### Information given
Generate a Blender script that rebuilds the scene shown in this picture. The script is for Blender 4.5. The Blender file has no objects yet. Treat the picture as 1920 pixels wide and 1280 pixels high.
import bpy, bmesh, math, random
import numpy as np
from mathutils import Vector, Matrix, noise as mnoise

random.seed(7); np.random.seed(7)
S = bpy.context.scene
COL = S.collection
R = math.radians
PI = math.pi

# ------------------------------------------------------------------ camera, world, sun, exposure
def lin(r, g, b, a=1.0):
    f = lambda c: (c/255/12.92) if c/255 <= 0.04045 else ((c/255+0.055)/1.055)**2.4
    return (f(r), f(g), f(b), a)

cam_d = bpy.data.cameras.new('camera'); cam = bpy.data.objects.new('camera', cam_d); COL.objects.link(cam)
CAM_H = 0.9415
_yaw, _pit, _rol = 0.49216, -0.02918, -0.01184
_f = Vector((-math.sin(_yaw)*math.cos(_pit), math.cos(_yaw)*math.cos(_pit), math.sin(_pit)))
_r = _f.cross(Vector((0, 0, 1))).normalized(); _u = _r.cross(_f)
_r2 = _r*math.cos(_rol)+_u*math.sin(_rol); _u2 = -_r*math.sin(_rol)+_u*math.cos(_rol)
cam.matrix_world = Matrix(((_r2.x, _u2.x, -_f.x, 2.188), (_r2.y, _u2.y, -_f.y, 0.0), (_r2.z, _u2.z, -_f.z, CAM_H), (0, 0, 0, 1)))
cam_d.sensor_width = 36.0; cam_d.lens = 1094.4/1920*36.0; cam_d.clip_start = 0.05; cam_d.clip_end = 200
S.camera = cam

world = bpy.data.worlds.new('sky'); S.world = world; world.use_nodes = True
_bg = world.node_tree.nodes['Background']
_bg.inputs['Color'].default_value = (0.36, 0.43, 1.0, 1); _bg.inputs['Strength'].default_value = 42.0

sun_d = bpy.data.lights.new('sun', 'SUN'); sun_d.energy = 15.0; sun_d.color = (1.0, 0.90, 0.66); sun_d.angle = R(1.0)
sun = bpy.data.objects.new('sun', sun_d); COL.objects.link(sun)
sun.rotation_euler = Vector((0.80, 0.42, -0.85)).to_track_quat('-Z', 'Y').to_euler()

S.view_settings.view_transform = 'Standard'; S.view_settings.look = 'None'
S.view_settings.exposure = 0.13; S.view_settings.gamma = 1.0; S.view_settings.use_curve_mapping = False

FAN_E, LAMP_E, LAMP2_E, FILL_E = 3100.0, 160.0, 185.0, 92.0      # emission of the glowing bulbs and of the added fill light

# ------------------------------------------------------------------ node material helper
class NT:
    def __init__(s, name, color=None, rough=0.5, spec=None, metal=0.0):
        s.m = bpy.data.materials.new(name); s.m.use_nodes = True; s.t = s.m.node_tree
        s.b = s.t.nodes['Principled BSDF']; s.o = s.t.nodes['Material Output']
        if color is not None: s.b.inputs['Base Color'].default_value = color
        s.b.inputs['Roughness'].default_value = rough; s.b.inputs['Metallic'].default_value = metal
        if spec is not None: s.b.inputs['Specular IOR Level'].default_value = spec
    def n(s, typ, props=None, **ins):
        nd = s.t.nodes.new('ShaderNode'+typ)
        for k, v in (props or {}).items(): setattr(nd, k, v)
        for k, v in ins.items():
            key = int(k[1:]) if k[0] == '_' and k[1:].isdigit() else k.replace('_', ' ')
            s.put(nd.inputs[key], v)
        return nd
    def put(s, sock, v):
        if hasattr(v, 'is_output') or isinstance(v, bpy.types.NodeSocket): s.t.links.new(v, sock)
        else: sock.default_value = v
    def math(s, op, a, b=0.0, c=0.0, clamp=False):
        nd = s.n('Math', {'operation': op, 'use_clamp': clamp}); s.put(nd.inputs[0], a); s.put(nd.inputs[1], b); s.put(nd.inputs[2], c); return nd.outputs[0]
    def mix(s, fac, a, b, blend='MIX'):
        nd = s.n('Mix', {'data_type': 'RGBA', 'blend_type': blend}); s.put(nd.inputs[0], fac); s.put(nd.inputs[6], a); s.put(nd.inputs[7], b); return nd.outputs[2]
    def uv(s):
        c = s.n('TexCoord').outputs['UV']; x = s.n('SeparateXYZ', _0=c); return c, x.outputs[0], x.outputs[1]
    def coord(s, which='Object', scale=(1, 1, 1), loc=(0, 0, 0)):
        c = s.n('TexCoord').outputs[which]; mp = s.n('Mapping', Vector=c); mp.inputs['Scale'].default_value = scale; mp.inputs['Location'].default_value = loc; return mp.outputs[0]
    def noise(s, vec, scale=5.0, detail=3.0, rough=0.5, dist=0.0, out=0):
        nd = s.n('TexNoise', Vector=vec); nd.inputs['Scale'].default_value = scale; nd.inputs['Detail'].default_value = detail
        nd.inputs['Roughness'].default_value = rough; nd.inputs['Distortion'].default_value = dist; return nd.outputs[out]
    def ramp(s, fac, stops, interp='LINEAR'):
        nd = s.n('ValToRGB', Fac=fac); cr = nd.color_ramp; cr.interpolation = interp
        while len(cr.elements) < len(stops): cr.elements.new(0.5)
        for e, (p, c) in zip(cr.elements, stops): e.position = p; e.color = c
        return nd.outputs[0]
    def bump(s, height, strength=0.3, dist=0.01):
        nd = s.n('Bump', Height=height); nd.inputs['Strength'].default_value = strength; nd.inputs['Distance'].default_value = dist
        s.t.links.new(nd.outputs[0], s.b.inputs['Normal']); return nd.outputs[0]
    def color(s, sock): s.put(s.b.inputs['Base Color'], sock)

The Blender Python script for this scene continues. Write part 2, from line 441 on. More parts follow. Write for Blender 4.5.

### Do this
Repeat every record, exactly as written.

### Written answer
Generate a Blender script that rebuilds the scene shown in this picture. The script is for Blender 4.5. The Blender file has no objects yet. Treat the picture as 1920 pixels wide and 1280 pixels high.
import bpy, bmesh, math, random
import numpy as np
from mathutils import Vector, Matrix, noise as mnoise

random.seed(7); np.random.seed(7)
S = bpy.context.scene
COL = S.collection
R = math.radians
PI = math.pi

# ------------------------------------------------------------------ camera, world, sun, exposure
def lin(r, g, b, a=1.0):
    f = lambda c: (c/255/12.92) if c/255 <= 0.04045 else ((c/255+0.055)/1.055)**2.4
    return (f(r), f(g), f(b), a)

cam_d = bpy.data.cameras.new('camera'); cam = bpy.data.objects.new('camera', cam_d); COL.objects.link(cam)
CAM_H = 0.9415
_yaw, _pit, _rol = 0.49216, -0.02918, -0.01184
_f = Vector((-math.sin(_yaw)*math.cos(_pit), math.cos(_yaw)*math.cos(_pit), math.sin(_pit)))
_r = _f.cross(Vector((0, 0, 1))).normalized(); _u = _r.cross(_f)
_r2 = _r*math.cos(_rol)+_u*math.sin(_rol); _u2 = -_r*math.sin(_rol)+_u*math.cos(_rol)
cam.matrix_world = Matrix(((_r2.x, _u2.x, -_f.x, 2.188), (_r2.y, _u2.y, -_f.y, 0.0), (_r2.z, _u2.z, -_f.z, CAM_H), (0, 0, 0, 1)))
cam_d.sensor_width = 36.0; cam_d.lens = 1094.4/1920*36.0; cam_d.clip_start = 0.05; cam_d.clip_end = 200
S.camera = cam

world = bpy.data.worlds.new('sky'); S.world = world; world.use_nodes = True
_bg = world.node_tree.nodes['Background']
_bg.inputs['Color'].default_value = (0.36, 0.43, 1.0, 1); _bg.inputs['Strength'].default_value = 42.0

sun_d = bpy.data.lights.new('sun', 'SUN'); sun_d.energy = 15.0; sun_d.color = (1.0, 0.90, 0.66); sun_d.angle = R(1.0)
sun = bpy.data.objects.new('sun', sun_d); COL.objects.link(sun)
sun.rotation_euler = Vector((0.80, 0.42, -0.85)).to_track_quat('-Z', 'Y').to_euler()

S.view_settings.view_transform = 'Standard'; S.view_settings.look = 'None'
S.view_settings.exposure = 0.13; S.view_settings.gamma = 1.0; S.view_settings.use_curve_mapping = False

FAN_E, LAMP_E, LAMP2_E, FILL_E = 3100.0, 160.0, 185.0, 92.0      # emission of the glowing bulbs and of the added fill light

# ------------------------------------------------------------------ node material helper
class NT:
    def __init__(s, name, color=None, rough=0.5, spec=None, metal=0.0):
        s.m = bpy.data.materials.new(name); s.m.use_nodes = True; s.t = s.m.node_tree
        s.b = s.t.nodes['Principled BSDF']; s.o = s.t.nodes['Material Output']
        if color is not None: s.b.inputs['Base Color'].default_value = color
        s.b.inputs['Roughness'].default_value = rough; s.b.inputs['Metallic'].default_value = metal
        if spec is not None: s.b.inputs['Specular IOR Level'].default_value = spec
    def n(s, typ, props=None, **ins):
        nd = s.t.nodes.new('ShaderNode'+typ)
        for k, v in (props or {}).items(): setattr(nd, k, v)
        for k, v in ins.items():
            key = int(k[1:]) if k[0] == '_' and k[1:].isdigit() else k.replace('_', ' ')
            s.put(nd.inputs[key], v)
        return nd
    def put(s, sock, v):
        if hasattr(v, 'is_output') or isinstance(v, bpy.types.NodeSocket): s.t.links.new(v, sock)
        else: sock.default_value = v
    def math(s, op, a, b=0.0, c=0.0, clamp=False):
        nd = s.n('Math', {'operation': op, 'use_clamp': clamp}); s.put(nd.inputs[0], a); s.put(nd.inputs[1], b); s.put(nd.inputs[2], c); return nd.outputs[0]
    def mix(s, fac, a, b, blend='MIX'):
        nd = s.n('Mix', {'data_type': 'RGBA', 'blend_type': blend}); s.put(nd.inputs[0], fac); s.put(nd.inputs[6], a); s.put(nd.inputs[7], b); return nd.outputs[2]
    def uv(s):
        c = s.n('TexCoord').outputs['UV']; x = s.n('SeparateXYZ', _0=c); return c, x.outputs[0], x.outputs[1]
    def coord(s, which='Object', scale=(1, 1, 1), loc=(0, 0, 0)):
        c = s.n('TexCoord').outputs[which]; mp = s.n('Mapping', Vector=c); mp.inputs['Scale'].default_value = scale; mp.inputs['Location'].default_value = loc; return mp.outputs[0]
    def noise(s, vec, scale=5.0, detail=3.0, rough=0.5, dist=0.0, out=0):
        nd = s.n('TexNoise', Vector=vec); nd.inputs['Scale'].default_value = scale; nd.inputs['Detail'].default_value = detail
        nd.inputs['Roughness'].default_value = rough; nd.inputs['Distortion'].default_value = dist; return nd.outputs[out]
    def ramp(s, fac, stops, interp='LINEAR'):
        nd = s.n('ValToRGB', Fac=fac); cr = nd.color_ramp; cr.interpolation = interp
        while len(cr.elements) < len(stops): cr.elements.new(0.5)
        for e, (p, c) in zip(cr.elements, stops): e.position = p; e.color = c
        return nd.outputs[0]
    def bump(s, height, strength=0.3, dist=0.01):
        nd = s.n('Bump', Height=height); nd.inputs['Strength'].default_value = strength; nd.inputs['Distance'].default_value = dist
        s.t.links.new(nd.outputs[0], s.b.inputs['Normal']); return nd.outputs[0]
    def color(s, sock): s.put(s.b.inputs['Base Color'], sock)

The Blender Python script for this scene continues. Write part 2, from line 441 on. More parts follow. Write for Blender 4.5.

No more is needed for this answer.